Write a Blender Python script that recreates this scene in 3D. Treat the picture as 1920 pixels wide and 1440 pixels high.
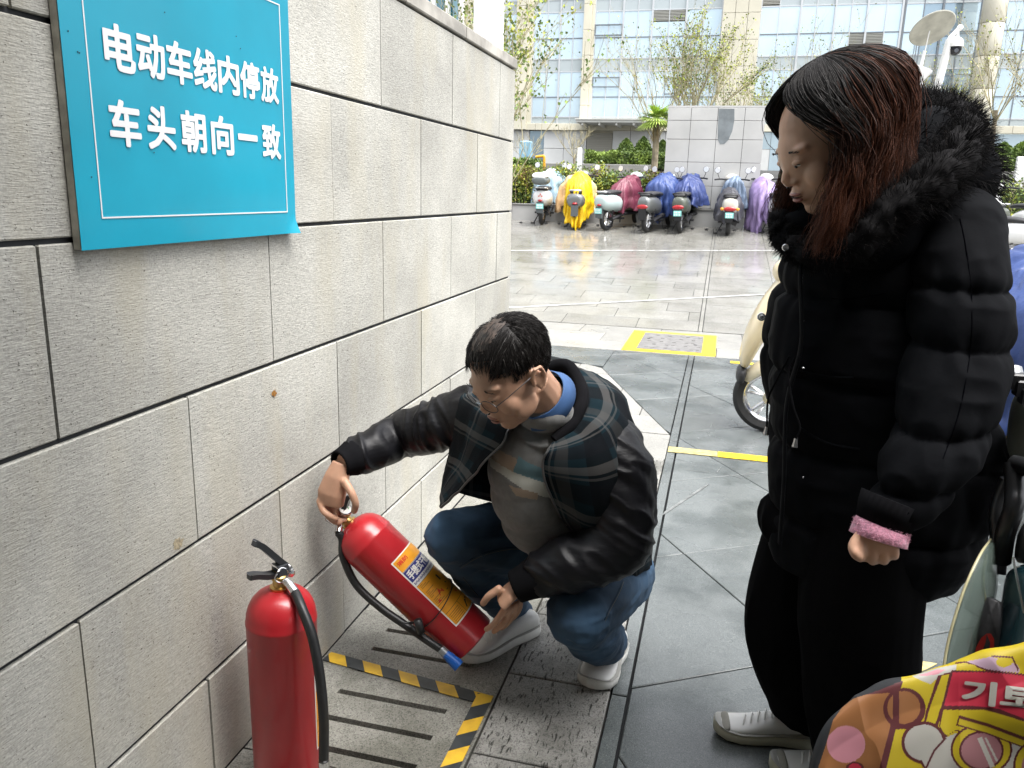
import bpy, bmesh, math, random
import numpy as np
from mathutils import Vector, Matrix, noise as mnoise

random.seed(7); rng = np.random.default_rng(7)
PI = math.pi
SC = bpy.context.scene
for o in list(bpy.data.objects): bpy.data.objects.remove(o)
COL = SC.collection

# ------------------------------------------------------------------ camera
EYE = np.array([0.0, 0.0, 1.45]); FPX = 1490.0
def _cam_axes():
    d1 = np.array([400.0, 350.0, -FPX]); d2 = np.array([-600.0, 377.0, -FPX])
    up = np.cross(d1, d2); up /= np.linalg.norm(up)
    if up[1] < 0: up = -up
    y = d1/np.linalg.norm(d1); x = np.cross(y, up)
    return np.array([x, y, up])
RC = _cam_axes()
cam_d = bpy.data.cameras.new('camera'); cam = bpy.data.objects.new('camera', cam_d); COL.objects.link(cam)
m4 = Matrix(RC.tolist()).to_4x4(); m4.translation = Vector(EYE); cam.matrix_world = m4
cam_d.sensor_fit = 'HORIZONTAL'; cam_d.sensor_width = 36.0; cam_d.lens = FPX/1920*36.0
cam_d.clip_start = 0.05; cam_d.clip_end = 900.0
SC.camera = cam

# ------------------------------------------------------------------ world, sun, exposure
W = bpy.data.worlds.new('World'); SC.world = W; W.use_nodes = True
wn = W.node_tree.nodes; wl = W.node_tree.links
for n in list(wn): wn.remove(n)
SUN_EL, SUN_AZ = math.radians(68), math.radians(115)     # high on the right, veiled by cloud
sky = wn.new('ShaderNodeTexSky'); sky.sky_type = 'NISHITA'; sky.sun_disc = False
sky.sun_elevation = SUN_EL; sky.sun_rotation = SUN_AZ; sky.air_density = 1.0; sky.dust_density = 5.0; sky.ozone_density = 1.0
hs = wn.new('ShaderNodeHueSaturation'); hs.inputs['Saturation'].default_value = 0.22; hs.inputs['Value'].default_value = 1.0
bg = wn.new('ShaderNodeBackground'); bg.inputs['Strength'].default_value = 0.15
wo = wn.new('ShaderNodeOutputWorld')
wl.new(sky.outputs[0], hs.inputs['Color']); wl.new(hs.outputs[0], bg.inputs['Color']); wl.new(bg.outputs[0], wo.inputs[0])
sl = bpy.data.lights.new('sun', 'SUN'); sl.energy = 1.0; sl.angle = math.radians(40); sl.color = (1.0, 0.985, 0.96)
sun = bpy.data.objects.new('sun', sl); COL.objects.link(sun)
sd = Vector((math.sin(SUN_AZ)*math.cos(SUN_EL), math.cos(SUN_AZ)*math.cos(SUN_EL), math.sin(SUN_EL)))
sun.rotation_euler = sd.to_track_quat('Z', 'Y').to_euler(); sun.location = (0, 0, 12)
SC.view_settings.view_transform = 'Standard'; SC.view_settings.look = 'None'
SC.view_settings.exposure = 1.75; SC.view_settings.gamma = 1.0; SC.view_settings.use_curve_mapping = False
SC.render.engine = 'CYCLES'; SC.cycles.use_denoising = True; SC.cycles.max_bounces = 8
SC.cycles.transparent_max_bounces = 8

# ------------------------------------------------------------------ measuring helpers
def ray(px, py): return RC @ np.array([px-960.0, 720.0-py, -FPX])
def at(px, py, Y):
    d = ray(px, py); return EYE + d*(Y/d[1])
def onz(px, py, z=0.0):
    d = ray(px, py); return EYE + d*((z-EYE[2])/d[2])
def onx(px, py, X):
    d = ray(px, py); return EYE + d*(X/d[0])
V = lambda *a: np.array(a, float)

# ------------------------------------------------------------------ object helpers
def tag(o, label=None, cat=None, group=None, kind=None):
    if label: o['label'] = label
    if cat: o['category'] = cat
    if group: o['group'] = group
    if kind: o['kind'] = kind
    return o
def thing(name, label, cat, loc=(0, 0, 0), rz=0.0, group=None):
    o = bpy.data.objects.new(name, None); COL.objects.link(o); o.location = loc; o.rotation_euler = (0, 0, rz)
    o.empty_display_size = 0.1
    return tag(o, label, cat, group)
def link(name, me, mats=None, parent=None, smooth=False, keep=True):
    """link a mesh; with keep the vertices are in world space and the parent is undone"""
    o = bpy.data.objects.new(name, me); COL.objects.link(o)
    if mats is not None:
        if not isinstance(mats, (list, tuple)): mats = [mats]
        if len(me.materials) == 0:
            for m in mats: me.materials.append(m)
    if smooth and len(me.polygons): me.polygons.foreach_set('use_smooth', [True]*len(me.polygons))
    if parent is not None:
        o.parent = parent
        if keep: o.matrix_parent_inverse = world_of(parent).inverted()
    return o
def world_of(o):
    l = o.matrix_basis
    return (world_of(o.parent) @ o.matrix_parent_inverse @ l) if o.parent else l.copy()
def pym(verts, faces):
    me = bpy.data.meshes.new('m'); me.from_pydata([tuple(map(float, v)) for v in verts], [], [tuple(map(int, f)) for f in faces]); me.update(); return me
class MB:
    """collects simple solids in one mesh"""
    def __init__(s): s.v = []; s.f = []; s.mi = []; s.M = None
    def _add(s, vs, fs, mi=0):
        b = len(s.v)
        if s.M is not None: vs = [tuple(s.M @ Vector(v)) for v in vs]
        s.v.extend([tuple(map(float, v)) for v in vs]); s.f.extend([tuple(b+i for i in f) for f in fs]); s.mi.extend([mi]*len(fs)); return s
    def box(s, lo, hi, mi=0, R=None, o=None):
        x0, y0, z0 = lo; x1, y1, z1 = hi
        vs = [(x0,y0,z0),(x1,y0,z0),(x1,y1,z0),(x0,y1,z0),(x0,y0,z1),(x1,y0,z1),(x1,y1,z1),(x0,y1,z1)]
        if R is not None: vs = [tuple(R @ Vector(v) + Vector(o if o is not None else (0, 0, 0))) for v in vs]
        return s._add(vs, [(0,3,2,1),(4,5,6,7),(0,1,5,4),(1,2,6,5),(2,3,7,6),(3,0,4,7)], mi)
    def bevbox(s, lo, hi, b, mi=0):
        """box with chamfered top and side edges"""
        x0,y0,z0 = lo; x1,y1,z1 = hi
        vs = []
        for z, k in ((z0, b), (z0+b, 0), (z1-b, 0), (z1, b)):
            vs += [(x0+k,y0+k,z),(x1-k,y0+k,z),(x1-k,y1-k,z),(x0+k,y1-k,z)]
        fs = [(3,2,1,0),(12,13,14,15)]
        for l in range(3):
            for i in range(4): fs.append((l*4+i, l*4+(i+1)%4, l*4+4+(i+1)%4, l*4+4+i))
        return s._add(vs, fs, mi)
    def prism(s, poly, z0, z1, b=0.0, mi=0):
        """vertical prism over a convex xy polygon, optional chamfer"""
        n = len(poly); P = np.array([p[:2] for p in poly], float); c = P.mean(0)
        if np.cross(P[1]-P[0], P[2]-P[1]) < 0: P = P[::-1]
        rings = [(P, z0), (P, z1)] if b <= 0 else [(P, z0), (P, z1-b), (P + (c-P)/np.maximum(np.linalg.norm(c-P, axis=1), 1e-6)[:, None]*b*1.3, z1)]
        vs = [(p[0], p[1], z) for R_, z in rings for p in R_]
        fs = [tuple(range(n))[::-1], tuple(range((len(rings)-1)*n, len(rings)*n))]
        for l in range(len(rings)-1):
            for i in range(n): fs.append((l*n+i, l*n+(i+1)%n, l*n+n+(i+1)%n, l*n+n+i))
        return s._add(vs, fs, mi)
    def tube(s, pts, r, n=8, mi=0, cap=True, flat=None):
        pts = [np.array(p, float) for p in pts]; k = len(pts)
        if not hasattr(r, '__len__'): r = [r]*k
        fr = frames(pts); vs = []
        for i in range(k):
            t, u, w = fr[i]; ri = r[i]; ra, rb = (ri if hasattr(ri, '__len__') else (ri, ri))
            for j in range(n):
                a = 2*PI*j/n; vs.append(pts[i] + u*math.cos(a)*ra + w*math.sin(a)*rb)
        fs = []
        for i in range(k-1):
            for j in range(n): fs.append((i*n+j, i*n+(j+1)%n, (i+1)*n+(j+1)%n, (i+1)*n+j))
        if cap: fs += [tuple(range(n))[::-1], tuple(range((k-1)*n, k*n))]
        return s._add(vs, fs, mi)
    def ell(s, c, r, R=None, nu=20, nv=12, mi=0):
        c = np.array(c, float); vs = []; fs = []
        if not hasattr(r, '__len__'): r = (r, r, r)
        for i in range(nv+1):
            th = PI*i/nv
            for j in range(nu):
                ph = 2*PI*j/nu; p = np.array([r[0]*math.sin(th)*math.cos(ph), r[1]*math.sin(th)*math.sin(ph), r[2]*math.cos(th)])
                if R is not None: p = np.array(R) @ p
                vs.append(c+p)
        for i in range(nv):
            for j in range(nu):
                a = i*nu+j; b = i*nu+(j+1)%nu
                if i == 0: fs.append((a, a+nu, b+nu))
                elif i == nv-1: fs.append((a, a+nu, b))
                else: fs.append((a, a+nu, b+nu, b))
        return s._add(vs, fs, mi)
    def lathe(s, prof, axis_o=(0,0,0), n=32, R=None, mi=0):
        """profile (r, h) turned about local z"""
        vs = []; o = np.array(axis_o, float); R_ = np.eye(3) if R is None else np.array(R)
        for r, h in prof:
            for j in range(n): vs.append(o + R_ @ V(r*math.cos(2*PI*j/n), r*math.sin(2*PI*j/n), h))
        fs = []
        for i in range(len(prof)-1):
            for j in range(n): fs.append((i*n+j, i*n+(j+1)%n, (i+1)*n+(j+1)%n, (i+1)*n+j))
        fs += [tuple(range(n))[::-1], tuple(range((len(prof)-1)*n, len(prof)*n))]
        return s._add(vs, fs, mi)
    def loft(s, rings, closed=True, cap=True, mi=0):
        n = len(rings[0]); vs = [p for r in rings for p in r]; fs = []
        for i in range(len(rings)-1):
            for j in range(n if closed else n-1): fs.append((i*n+j, i*n+(j+1)%n, (i+1)*n+(j+1)%n, (i+1)*n+j))
        if cap and closed: fs += [tuple(range(n))[::-1], tuple(range((len(rings)-1)*n, len(rings)*n))]
        return s._add(vs, fs, mi)
    def mesh(s):
        me = pym(s.v, s.f)
        if any(s.mi): me.polygons.foreach_set('material_index', s.mi)
        return me
    def build(s, name, mats, parent=None, smooth=False, bevel=0.0, seg=2, sub=0, keep=True, auto=True):
        me = s.mesh(); o = link(name, me, mats, parent, smooth, keep)
        if bevel > 0:
            b = o.modifiers.new('bevel', 'BEVEL'); b.width = bevel; b.segments = seg; b.limit_method = 'ANGLE'; b.angle_limit = math.radians(35)
            b.harden_normals = False
        if sub: 
            b = o.modifiers.new('sub', 'SUBSURF'); b.levels = sub; b.render_levels = sub
        if smooth and auto and not sub and hasattr(me, 'set_sharp_from_angle'): me.set_sharp_from_angle(angle=math.radians(40))
        return o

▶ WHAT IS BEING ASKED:
Go from the first line of the data above to the line containing "SC.camera = cam" and retype exactly those lines, both included, but none of the pictures.

▶ WRITTEN REPLY:
Write a Blender Python script that recreates this scene in 3D. Treat the picture as 1920 pixels wide and 1440 pixels high.
import bpy, bmesh, math, random
import numpy as np
from mathutils import Vector, Matrix, noise as mnoise

random.seed(7); rng = np.random.default_rng(7)
PI = math.pi
SC = bpy.context.scene
for o in list(bpy.data.objects): bpy.data.objects.remove(o)
COL = SC.collection

# ------------------------------------------------------------------ camera
EYE = np.array([0.0, 0.0, 1.45]); FPX = 1490.0
def _cam_axes():
    d1 = np.array([400.0, 350.0, -FPX]); d2 = np.array([-600.0, 377.0, -FPX])
    up = np.cross(d1, d2); up /= np.linalg.norm(up)
    if up[1] < 0: up = -up
    y = d1/np.linalg.norm(d1); x = np.cross(y, up)
    return np.array([x, y, up])
RC = _cam_axes()
cam_d = bpy.data.cameras.new('camera'); cam = bpy.data.objects.new('camera', cam_d); COL.objects.link(cam)
m4 = Matrix(RC.tolist()).to_4x4(); m4.translation = Vector(EYE); cam.matrix_world = m4
cam_d.sensor_fit = 'HORIZONTAL'; cam_d.sensor_width = 36.0; cam_d.lens = FPX/1920*36.0
cam_d.clip_start = 0.05; cam_d.clip_end = 900.0
SC.camera = cam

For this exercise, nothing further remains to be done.